- _To do_
Reproduce each line exactly. Skip none.
++++ Data block
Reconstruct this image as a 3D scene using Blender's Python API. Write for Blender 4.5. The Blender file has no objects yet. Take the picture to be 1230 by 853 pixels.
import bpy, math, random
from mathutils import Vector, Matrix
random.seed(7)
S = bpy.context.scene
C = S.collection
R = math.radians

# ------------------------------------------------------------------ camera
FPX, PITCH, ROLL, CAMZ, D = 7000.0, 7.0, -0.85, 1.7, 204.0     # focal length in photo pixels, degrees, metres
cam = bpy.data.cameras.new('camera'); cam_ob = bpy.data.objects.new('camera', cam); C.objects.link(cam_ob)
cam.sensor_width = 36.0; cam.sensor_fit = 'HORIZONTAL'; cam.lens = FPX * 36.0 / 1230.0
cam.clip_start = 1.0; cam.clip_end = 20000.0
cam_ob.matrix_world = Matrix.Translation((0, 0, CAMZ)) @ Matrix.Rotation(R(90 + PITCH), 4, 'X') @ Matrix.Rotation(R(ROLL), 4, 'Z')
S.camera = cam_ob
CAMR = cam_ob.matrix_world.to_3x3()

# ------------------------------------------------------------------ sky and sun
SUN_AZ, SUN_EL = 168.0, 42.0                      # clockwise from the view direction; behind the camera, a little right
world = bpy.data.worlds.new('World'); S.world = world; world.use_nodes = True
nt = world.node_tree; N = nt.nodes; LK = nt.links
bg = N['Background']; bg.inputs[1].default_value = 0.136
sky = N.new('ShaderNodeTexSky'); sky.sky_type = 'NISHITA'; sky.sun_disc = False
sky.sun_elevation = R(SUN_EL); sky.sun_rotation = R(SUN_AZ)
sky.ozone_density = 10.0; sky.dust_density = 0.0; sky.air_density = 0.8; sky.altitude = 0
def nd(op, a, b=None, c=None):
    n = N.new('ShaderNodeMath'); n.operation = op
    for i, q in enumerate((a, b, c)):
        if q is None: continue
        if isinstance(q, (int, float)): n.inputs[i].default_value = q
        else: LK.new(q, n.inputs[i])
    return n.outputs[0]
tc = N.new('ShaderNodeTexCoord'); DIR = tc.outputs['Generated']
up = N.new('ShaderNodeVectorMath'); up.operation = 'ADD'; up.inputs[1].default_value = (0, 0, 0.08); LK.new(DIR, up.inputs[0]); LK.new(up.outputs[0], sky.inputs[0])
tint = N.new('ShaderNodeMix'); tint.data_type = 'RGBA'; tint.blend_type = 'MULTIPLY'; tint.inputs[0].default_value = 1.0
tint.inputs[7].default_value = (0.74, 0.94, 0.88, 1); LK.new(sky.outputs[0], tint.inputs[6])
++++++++
- _Response below_
Reconstruct this image as a 3D scene using Blender's Python API. Write for Blender 4.5. The Blender file has no objects yet. Take the picture to be 1230 by 853 pixels.
import bpy, math, random
from mathutils import Vector, Matrix
random.seed(7)
S = bpy.context.scene
C = S.collection
R = math.radians

# ------------------------------------------------------------------ camera
FPX, PITCH, ROLL, CAMZ, D = 7000.0, 7.0, -0.85, 1.7, 204.0     # focal length in photo pixels, degrees, metres
cam = bpy.data.cameras.new('camera'); cam_ob = bpy.data.objects.new('camera', cam); C.objects.link(cam_ob)
cam.sensor_width = 36.0; cam.sensor_fit = 'HORIZONTAL'; cam.lens = FPX * 36.0 / 1230.0
cam.clip_start = 1.0; cam.clip_end = 20000.0
cam_ob.matrix_world = Matrix.Translation((0, 0, CAMZ)) @ Matrix.Rotation(R(90 + PITCH), 4, 'X') @ Matrix.Rotation(R(ROLL), 4, 'Z')
S.camera = cam_ob
CAMR = cam_ob.matrix_world.to_3x3()

# ------------------------------------------------------------------ sky and sun
SUN_AZ, SUN_EL = 168.0, 42.0                      # clockwise from the view direction; behind the camera, a little right
world = bpy.data.worlds.new('World'); S.world = world; world.use_nodes = True
nt = world.node_tree; N = nt.nodes; LK = nt.links
bg = N['Background']; bg.inputs[1].default_value = 0.136
sky = N.new('ShaderNodeTexSky'); sky.sky_type = 'NISHITA'; sky.sun_disc = False
sky.sun_elevation = R(SUN_EL); sky.sun_rotation = R(SUN_AZ)
sky.ozone_density = 10.0; sky.dust_density = 0.0; sky.air_density = 0.8; sky.altitude = 0
def nd(op, a, b=None, c=None):
    n = N.new('ShaderNodeMath'); n.operation = op
    for i, q in enumerate((a, b, c)):
        if q is None: continue
        if isinstance(q, (int, float)): n.inputs[i].default_value = q
        else: LK.new(q, n.inputs[i])
    return n.outputs[0]
tc = N.new('ShaderNodeTexCoord'); DIR = tc.outputs['Generated']
up = N.new('ShaderNodeVectorMath'); up.operation = 'ADD'; up.inputs[1].default_value = (0, 0, 0.08); LK.new(DIR, up.inputs[0]); LK.new(up.outputs[0], sky.inputs[0])
tint = N.new('ShaderNodeMix'); tint.data_type = 'RGBA'; tint.blend_type = 'MULTIPLY'; tint.inputs[0].default_value = 1.0
tint.inputs[7].default_value = (0.74, 0.94, 0.88, 1); LK.new(sky.outputs[0], tint.inputs[6])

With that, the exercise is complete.